The school has not been inspected since the 1970s and schools all around have been visited recently. The net was closing in.So why have some staff already toyed with the idea of cancelling their bookings for forthcoming long weekends? Why is there an air of heightened tension in the school?

It was Yeats who wrote, “The best lack all conviction”, and it seems to be a truism that it is often the best teachers who are among the most likely to be stressed at the impending visit of HMI. It is almost as if they are the ones who can see what could be achieved with more time, more support, more resources and so they worry about the gap between their practice and the ideal. For some, the anxiety spills over into home life.Experiencing this stress vicariously leads me to question the process of inspection as it is currently carried out.

In an education system which has prided itself on self-evaluation at a national and a council level, which has developed world-renowned instruments such as “Ethos Indicators” and “How Good is Our School” and which has established school development planning across the country, why do we still need a heavy-handed, stress-inducing system of inspection?
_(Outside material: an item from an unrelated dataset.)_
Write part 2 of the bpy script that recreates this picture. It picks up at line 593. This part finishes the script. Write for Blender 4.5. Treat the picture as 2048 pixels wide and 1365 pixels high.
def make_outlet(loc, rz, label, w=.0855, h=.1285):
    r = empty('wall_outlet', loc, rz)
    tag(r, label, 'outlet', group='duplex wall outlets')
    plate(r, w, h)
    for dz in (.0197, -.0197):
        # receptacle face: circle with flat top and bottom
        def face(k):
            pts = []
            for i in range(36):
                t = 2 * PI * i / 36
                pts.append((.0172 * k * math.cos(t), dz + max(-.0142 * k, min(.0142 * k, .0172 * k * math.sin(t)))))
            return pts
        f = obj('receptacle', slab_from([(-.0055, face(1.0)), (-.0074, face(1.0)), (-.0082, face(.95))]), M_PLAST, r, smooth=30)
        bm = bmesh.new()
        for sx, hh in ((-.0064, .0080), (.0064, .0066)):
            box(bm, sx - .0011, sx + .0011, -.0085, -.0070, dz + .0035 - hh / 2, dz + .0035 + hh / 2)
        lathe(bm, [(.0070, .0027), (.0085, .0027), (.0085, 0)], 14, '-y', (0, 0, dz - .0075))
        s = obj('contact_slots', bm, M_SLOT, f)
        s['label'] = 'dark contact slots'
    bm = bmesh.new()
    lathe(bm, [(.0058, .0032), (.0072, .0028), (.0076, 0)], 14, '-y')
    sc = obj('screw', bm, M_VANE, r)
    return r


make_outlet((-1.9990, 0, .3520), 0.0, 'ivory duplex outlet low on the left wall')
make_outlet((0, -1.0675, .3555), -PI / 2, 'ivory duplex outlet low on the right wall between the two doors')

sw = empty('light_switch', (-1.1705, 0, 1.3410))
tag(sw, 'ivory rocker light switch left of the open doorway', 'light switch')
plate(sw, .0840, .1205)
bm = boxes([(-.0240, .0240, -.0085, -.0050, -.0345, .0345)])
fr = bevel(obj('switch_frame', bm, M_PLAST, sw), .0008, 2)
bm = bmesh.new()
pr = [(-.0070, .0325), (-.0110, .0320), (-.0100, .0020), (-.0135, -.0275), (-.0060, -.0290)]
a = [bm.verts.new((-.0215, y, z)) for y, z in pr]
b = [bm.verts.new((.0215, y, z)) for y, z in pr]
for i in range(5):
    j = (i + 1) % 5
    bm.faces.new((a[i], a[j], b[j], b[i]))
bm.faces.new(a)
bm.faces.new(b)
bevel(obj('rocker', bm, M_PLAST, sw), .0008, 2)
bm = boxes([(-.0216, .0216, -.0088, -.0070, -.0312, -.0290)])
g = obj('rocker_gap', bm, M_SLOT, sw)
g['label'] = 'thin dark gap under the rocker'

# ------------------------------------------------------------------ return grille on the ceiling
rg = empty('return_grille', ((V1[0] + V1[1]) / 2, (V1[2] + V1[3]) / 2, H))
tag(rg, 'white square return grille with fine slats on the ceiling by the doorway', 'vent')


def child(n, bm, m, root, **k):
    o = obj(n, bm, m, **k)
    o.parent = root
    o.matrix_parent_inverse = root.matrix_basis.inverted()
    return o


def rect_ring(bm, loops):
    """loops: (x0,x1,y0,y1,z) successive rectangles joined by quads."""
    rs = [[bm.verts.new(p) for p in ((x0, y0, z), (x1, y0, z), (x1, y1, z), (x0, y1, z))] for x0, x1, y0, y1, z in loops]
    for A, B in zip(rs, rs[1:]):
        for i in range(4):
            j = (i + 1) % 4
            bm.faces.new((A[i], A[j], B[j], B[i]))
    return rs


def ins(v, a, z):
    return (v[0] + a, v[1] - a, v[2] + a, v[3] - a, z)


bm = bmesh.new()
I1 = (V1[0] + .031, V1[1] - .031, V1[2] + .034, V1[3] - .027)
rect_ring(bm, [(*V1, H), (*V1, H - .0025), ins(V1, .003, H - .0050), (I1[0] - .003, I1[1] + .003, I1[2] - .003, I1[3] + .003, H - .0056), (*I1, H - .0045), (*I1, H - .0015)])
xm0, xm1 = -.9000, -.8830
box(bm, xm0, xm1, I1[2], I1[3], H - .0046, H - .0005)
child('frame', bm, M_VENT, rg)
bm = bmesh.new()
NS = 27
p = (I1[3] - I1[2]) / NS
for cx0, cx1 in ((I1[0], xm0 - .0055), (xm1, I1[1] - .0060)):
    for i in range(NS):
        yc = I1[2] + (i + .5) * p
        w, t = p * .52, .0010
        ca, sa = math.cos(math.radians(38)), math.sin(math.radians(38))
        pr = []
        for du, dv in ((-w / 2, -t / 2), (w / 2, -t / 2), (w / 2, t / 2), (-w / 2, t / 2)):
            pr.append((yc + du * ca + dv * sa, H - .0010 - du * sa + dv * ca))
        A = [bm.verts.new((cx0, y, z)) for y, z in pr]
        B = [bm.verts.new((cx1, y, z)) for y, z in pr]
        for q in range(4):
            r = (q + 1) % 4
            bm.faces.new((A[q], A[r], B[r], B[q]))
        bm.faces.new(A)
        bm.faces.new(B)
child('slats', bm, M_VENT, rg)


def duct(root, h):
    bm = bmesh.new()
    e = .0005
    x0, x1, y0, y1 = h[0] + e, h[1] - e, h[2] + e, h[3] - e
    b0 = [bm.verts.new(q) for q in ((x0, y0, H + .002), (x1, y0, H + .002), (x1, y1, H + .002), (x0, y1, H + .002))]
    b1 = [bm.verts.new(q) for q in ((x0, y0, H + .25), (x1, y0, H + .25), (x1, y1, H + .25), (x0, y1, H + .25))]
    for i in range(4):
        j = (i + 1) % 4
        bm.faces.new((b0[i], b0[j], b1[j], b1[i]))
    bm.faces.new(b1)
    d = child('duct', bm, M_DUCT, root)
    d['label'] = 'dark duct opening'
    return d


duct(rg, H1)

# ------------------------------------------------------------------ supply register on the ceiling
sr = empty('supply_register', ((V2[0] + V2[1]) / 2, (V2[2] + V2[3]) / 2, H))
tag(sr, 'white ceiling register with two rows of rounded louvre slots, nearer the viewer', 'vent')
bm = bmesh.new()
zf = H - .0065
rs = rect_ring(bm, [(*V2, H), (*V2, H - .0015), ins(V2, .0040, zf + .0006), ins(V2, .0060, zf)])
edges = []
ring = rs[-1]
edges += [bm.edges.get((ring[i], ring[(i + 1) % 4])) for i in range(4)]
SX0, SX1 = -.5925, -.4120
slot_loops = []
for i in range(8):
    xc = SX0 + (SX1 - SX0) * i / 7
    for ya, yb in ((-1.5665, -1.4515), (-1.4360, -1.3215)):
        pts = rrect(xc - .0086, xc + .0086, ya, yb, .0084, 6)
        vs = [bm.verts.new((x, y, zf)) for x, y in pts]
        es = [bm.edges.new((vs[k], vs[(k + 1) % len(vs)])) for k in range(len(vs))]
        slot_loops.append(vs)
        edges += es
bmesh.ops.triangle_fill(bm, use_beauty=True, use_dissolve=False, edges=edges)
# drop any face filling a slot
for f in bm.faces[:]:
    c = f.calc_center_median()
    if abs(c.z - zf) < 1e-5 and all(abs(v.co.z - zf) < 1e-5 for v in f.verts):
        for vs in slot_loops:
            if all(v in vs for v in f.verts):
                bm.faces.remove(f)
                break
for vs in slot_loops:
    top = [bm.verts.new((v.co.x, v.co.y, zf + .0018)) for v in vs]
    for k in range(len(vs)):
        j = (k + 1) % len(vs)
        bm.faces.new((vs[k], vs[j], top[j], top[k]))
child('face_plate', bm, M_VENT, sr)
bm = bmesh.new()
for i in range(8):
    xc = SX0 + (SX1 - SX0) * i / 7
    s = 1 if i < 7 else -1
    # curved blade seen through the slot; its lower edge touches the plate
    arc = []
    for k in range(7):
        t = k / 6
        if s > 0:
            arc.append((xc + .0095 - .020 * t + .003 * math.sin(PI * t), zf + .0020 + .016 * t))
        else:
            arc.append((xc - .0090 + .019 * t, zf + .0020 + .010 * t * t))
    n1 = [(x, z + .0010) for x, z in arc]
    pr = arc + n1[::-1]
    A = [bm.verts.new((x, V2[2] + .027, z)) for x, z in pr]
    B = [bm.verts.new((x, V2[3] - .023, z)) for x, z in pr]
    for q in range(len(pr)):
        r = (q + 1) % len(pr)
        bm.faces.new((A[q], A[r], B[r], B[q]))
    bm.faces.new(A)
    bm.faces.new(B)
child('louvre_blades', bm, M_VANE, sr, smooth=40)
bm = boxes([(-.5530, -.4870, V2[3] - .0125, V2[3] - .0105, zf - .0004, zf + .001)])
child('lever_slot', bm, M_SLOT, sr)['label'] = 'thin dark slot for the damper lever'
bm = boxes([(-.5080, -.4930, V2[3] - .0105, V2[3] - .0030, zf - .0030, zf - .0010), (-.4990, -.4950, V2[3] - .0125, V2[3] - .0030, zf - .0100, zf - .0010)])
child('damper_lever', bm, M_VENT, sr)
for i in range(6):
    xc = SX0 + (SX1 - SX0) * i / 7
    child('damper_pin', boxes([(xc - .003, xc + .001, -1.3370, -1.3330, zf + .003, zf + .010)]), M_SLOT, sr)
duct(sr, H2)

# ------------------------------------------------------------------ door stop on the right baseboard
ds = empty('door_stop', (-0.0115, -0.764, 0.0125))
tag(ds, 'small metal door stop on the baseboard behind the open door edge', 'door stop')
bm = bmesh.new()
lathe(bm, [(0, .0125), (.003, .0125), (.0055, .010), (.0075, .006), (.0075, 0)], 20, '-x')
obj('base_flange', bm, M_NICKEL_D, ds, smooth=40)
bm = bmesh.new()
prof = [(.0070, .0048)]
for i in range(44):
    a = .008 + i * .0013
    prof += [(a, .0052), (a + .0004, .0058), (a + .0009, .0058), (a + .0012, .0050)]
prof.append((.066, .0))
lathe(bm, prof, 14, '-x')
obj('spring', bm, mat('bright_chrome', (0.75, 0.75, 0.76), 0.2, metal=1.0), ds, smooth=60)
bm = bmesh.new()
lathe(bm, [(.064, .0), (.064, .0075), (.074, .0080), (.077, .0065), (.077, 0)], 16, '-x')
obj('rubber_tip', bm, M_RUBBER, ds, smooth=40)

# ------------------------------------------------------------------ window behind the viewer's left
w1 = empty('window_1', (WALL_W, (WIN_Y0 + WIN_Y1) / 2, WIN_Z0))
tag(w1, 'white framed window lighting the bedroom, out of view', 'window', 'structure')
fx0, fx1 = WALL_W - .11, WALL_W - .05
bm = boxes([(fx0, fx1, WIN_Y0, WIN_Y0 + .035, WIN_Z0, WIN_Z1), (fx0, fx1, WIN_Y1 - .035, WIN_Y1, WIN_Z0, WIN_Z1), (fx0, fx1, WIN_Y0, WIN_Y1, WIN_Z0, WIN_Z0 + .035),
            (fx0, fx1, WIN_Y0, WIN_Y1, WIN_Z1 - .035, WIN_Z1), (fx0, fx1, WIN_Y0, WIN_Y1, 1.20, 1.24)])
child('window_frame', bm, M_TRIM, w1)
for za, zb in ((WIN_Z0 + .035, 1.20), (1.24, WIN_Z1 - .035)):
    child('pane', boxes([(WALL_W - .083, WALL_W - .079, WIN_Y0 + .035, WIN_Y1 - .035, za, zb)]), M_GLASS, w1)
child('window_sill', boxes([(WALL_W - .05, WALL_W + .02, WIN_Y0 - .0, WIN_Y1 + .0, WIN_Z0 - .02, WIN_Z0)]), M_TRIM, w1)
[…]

Councils now have their own quality assurance systems, with link advisers, challenge and support teams and comprehensive documentation. At school level, senior managers work alongside middle managers, union reps, classroom teachers and support staff to ensure that quality assurance is a team effort.

And yet, HMI inspects school “randomly” as part of a rolling programme. For what purpose? Is it really just to advise ministers, to gather “intelligence” and to maintain standards? Or is there another agenda, namely, to ensure that schools are doing what HMI thinks is right and in the ways it thinks it should be done?

Surely we need only a “light touch” approach on the basis of trust - that schools are indeed doing their best, supported by councils and with advice from HMI. Instead of inspections being a blunderbuss, looking at everything at the same time, greater use could be made of “aspect” inspections. In addition, “good practice” inspections would shift the balance, recognising the achievements of schools, and changing the tone and style of the inspection process itself.

Too often, teachers on in-service courses talk of heavy-handed, over-formal and brusque treatment. The concept of trust must surely entail coming to schools with an open mind, with no preconceived notions based on test performance and targets, and with a willingness to acknowledge that there are many ways of being an effective school.

But I fear I am dreaming and I really should stop. I’m unlikely to get an uninterrupted night’s sleep for some considerable time.

The writer is involved in Scottish education. He does not wish to prejudice the inspection of his wife’s school and has asked not to be named.